Questionner la natalité
ECOLOGIE • À l’heure où les effets du changement climatique se font de plus en plus ressentir, l’une des mesures pour y remédier serait de renoncer à faire des enfants. Solution drastique, est-elle pour autant efficace et nécessaire? Entretien avec Mathilde Krähenbühl, doctorante à l’Université de Lausanne.
Vous arrive-t-il de vous poser sérieusement la question de faire des enfants? Si oui, vous n’êtes pas seul·e, bien au contraire. La crise climatique et environnementale constitue l’un des enjeux les plus importants auquel l’humanité est confrontée. Face à cela, toujours plus de personnes expriment leurs inquiétudes par rapport à leur vie future. Parmi elles, les jeunes semblent être les plus concerné·e·s. En 2021, une étude menée par l’Institut de Psychologie de l’Unil a mis en évidence des niveaux d’anxiété climatique supérieurs à la moyenne chez les étudiant·e·s au sein de certaines facultés (Géosciences et environnement, Lettres, Sciences sociales et politiques), ainsi qu’un lien de causalité entre éco-anxiété et attitude négative à l’égard de la reproduction. À l’échelle mondiale, d’autres recherches montrent que plus de la moitié des personnes âgées de 16 à 25 ans se disent être fortement inquiet·e·s face à la crise climatique. Et si la solution était plus simple qu’elle n’y paraît? En 2017, les travaux de Wynes & Nicholas ont souligné que renoncer à faire des enfants serait le moyen le plus efficace pour réduire son empreinte carbone. De plus en plus de personnes se montrent alors hésitantes, voire renoncent à procréer. Ces questionnements semblent être plus présents chez les femmes cisgenres, où l’injonction à la natalité est plus forte. Outre les démêlés éthiques que cela pose, doit-on considérer qu’il est nécessaire d’en arriver là pour sauver la planète?
Différentes motivations
L’auditoire a eu l’occasion de s’entretenir avec Mathilde Krähenbühl, doctorante en anthropologie à l’Unil dont la thèse interroge la manière dont la perception de la catastrophe environnementale refaçonne les parcours reproductifs, les formes de famille et la parenté. Alors que toujours plus de personnes renoncent à faire des enfants, la chercheuse rappelle que la crise climatique n’est pas l’unique raison pour laquelle les couples et/ou individus justifient ce choix. Les raisons écologiques sont courantes mais rarement seules: il existe une multitude d’autres motifs comme l’insécurité globale actuelle, l’instabilité et les craintes liées au futur, ou encore la volonté de sortir du système capitaliste et patriarcal dominant. Ainsi, elle explique qu’une grande partie de ses enquêté·e·s considère l’absence de procréation comme un choix politique «qui ne résulterait pas que de la peur du futur mais d’un choix actif dans le présent».
Pas de solution miracle
Pouvons-nous sauver la Terre en renonçant à faire des enfants? La réponse semble mitigée. D’un côté, il est indéniable qu’un·e enfant de plus consommera à son tour les ressources planétaires et participera à l’émission de gaz à effet de serre. C’est cette idée qui est à l’origine des mouvements GINK (Green Inclination no Kids). Toutefois, certaines recherches semblent avancer qu’aussi drastique soit la réduction de taux de fécondité, elle n’a pas d’effet significatif sur le court terme. Le changement climatique est caractérisé par l’urgence qu’une natalité contrôlée ne peut endiguer. En effet, il existe un phénomène d’inertie démographique. Malgré l’instauration de politiques restrictives sur la procréation, la population mondiale ne baisserait que très progressivement.

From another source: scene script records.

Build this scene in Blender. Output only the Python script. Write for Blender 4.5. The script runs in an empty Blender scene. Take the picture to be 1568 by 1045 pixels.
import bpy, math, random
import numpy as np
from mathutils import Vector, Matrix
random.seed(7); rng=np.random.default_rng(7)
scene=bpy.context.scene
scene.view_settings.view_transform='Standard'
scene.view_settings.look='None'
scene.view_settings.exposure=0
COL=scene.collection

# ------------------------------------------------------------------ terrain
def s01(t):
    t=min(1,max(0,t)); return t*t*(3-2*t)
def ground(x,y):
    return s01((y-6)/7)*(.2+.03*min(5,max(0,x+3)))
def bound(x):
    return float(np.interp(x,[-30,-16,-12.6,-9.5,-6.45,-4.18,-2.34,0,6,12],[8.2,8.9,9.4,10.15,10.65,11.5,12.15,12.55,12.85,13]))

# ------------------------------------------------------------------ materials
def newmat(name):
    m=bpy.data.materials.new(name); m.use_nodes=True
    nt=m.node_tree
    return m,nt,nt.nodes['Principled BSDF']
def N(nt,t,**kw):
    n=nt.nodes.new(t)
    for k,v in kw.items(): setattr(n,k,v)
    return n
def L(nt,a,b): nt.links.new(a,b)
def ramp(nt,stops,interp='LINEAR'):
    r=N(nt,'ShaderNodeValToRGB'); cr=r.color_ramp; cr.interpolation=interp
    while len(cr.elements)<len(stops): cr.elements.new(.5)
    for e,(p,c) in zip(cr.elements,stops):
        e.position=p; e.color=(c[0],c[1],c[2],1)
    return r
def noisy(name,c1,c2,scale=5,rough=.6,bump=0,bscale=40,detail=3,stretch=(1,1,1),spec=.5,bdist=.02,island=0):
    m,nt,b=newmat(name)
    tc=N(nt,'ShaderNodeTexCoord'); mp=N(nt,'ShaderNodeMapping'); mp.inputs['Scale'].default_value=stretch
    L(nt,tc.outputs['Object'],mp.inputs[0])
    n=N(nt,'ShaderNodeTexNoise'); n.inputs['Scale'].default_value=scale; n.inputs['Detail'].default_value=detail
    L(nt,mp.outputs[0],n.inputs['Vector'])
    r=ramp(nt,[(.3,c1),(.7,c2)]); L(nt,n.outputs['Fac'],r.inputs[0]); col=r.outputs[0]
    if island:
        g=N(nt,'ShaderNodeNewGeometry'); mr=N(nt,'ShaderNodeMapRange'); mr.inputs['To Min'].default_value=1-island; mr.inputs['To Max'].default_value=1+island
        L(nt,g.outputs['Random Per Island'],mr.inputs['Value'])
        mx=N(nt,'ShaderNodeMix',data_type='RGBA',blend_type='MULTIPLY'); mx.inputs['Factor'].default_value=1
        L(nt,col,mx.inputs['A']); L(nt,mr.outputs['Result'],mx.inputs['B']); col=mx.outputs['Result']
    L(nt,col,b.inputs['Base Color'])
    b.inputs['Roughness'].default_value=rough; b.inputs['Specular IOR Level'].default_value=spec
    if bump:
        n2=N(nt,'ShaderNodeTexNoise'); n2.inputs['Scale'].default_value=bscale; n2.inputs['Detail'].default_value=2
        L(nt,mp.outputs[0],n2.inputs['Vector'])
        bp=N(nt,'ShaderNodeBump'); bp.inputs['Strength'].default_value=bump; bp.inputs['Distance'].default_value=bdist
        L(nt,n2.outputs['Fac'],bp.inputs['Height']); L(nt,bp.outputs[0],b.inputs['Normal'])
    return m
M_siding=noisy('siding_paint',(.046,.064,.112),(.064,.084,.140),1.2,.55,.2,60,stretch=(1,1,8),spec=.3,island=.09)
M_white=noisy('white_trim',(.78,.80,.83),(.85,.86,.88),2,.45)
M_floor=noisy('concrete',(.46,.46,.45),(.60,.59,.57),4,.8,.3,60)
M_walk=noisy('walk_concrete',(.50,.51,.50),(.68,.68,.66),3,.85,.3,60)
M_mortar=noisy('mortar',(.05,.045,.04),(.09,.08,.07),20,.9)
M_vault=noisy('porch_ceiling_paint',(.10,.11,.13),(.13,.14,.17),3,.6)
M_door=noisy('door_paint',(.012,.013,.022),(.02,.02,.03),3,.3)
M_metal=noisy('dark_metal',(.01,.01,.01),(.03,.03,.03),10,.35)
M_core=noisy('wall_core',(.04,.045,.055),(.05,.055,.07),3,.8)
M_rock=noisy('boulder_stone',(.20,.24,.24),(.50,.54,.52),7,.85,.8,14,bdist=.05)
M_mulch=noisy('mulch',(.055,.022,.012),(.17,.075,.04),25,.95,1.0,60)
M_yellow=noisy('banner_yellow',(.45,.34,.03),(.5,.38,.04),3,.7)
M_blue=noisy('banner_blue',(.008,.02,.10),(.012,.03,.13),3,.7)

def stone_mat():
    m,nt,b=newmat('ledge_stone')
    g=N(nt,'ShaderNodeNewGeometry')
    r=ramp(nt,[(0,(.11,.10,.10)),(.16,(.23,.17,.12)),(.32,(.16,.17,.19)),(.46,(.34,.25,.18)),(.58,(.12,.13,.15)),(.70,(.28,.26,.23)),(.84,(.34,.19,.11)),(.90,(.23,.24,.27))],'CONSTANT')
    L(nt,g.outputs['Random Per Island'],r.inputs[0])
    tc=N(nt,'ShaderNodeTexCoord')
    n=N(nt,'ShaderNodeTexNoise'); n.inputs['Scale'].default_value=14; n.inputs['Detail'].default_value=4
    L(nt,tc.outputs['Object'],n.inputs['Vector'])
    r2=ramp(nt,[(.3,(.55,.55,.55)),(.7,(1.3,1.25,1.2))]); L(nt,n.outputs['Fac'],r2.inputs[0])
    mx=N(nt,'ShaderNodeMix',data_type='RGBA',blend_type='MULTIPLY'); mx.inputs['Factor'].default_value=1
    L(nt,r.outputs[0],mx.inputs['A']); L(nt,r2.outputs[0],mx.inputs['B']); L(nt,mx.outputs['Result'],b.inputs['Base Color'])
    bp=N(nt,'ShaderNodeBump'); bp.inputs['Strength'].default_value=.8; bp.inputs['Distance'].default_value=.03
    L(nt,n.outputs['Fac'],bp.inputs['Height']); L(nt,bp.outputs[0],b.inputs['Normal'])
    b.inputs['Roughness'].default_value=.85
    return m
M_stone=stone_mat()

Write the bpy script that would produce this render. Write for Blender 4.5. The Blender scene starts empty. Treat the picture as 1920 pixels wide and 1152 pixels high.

Une étude de l’INSEE, en 2021, démontre qu’avec l’établissement d’un taux de fécondité à 1.5 enfant par foyer en France, la croissance démographique diminuerait de seulement 8% en 50 ans. D’ici là, les limites planétaires seraient certainement déjà atteintes. De plus, de telles mesures ne toucheraient pas la population plus âgée qui consomme davantage de ressources. Réduire la population plus jeune sans réduire celle plus âgée n’aurait alors que finalement très peu d’effets. En outre, la diminution de la population mondiale ne résulterait pas nécessairement en une réduction des émissions car ce ne sont pas les pays à densité démographique élevée qui génèrent le plus de pollution par habitant·e. En fin de compte, qu’elle soit écologique ou non, la décision de concevoir un enfant relève d’une motivation personnelle qui ne devrait impliquer aucun besoin de justification.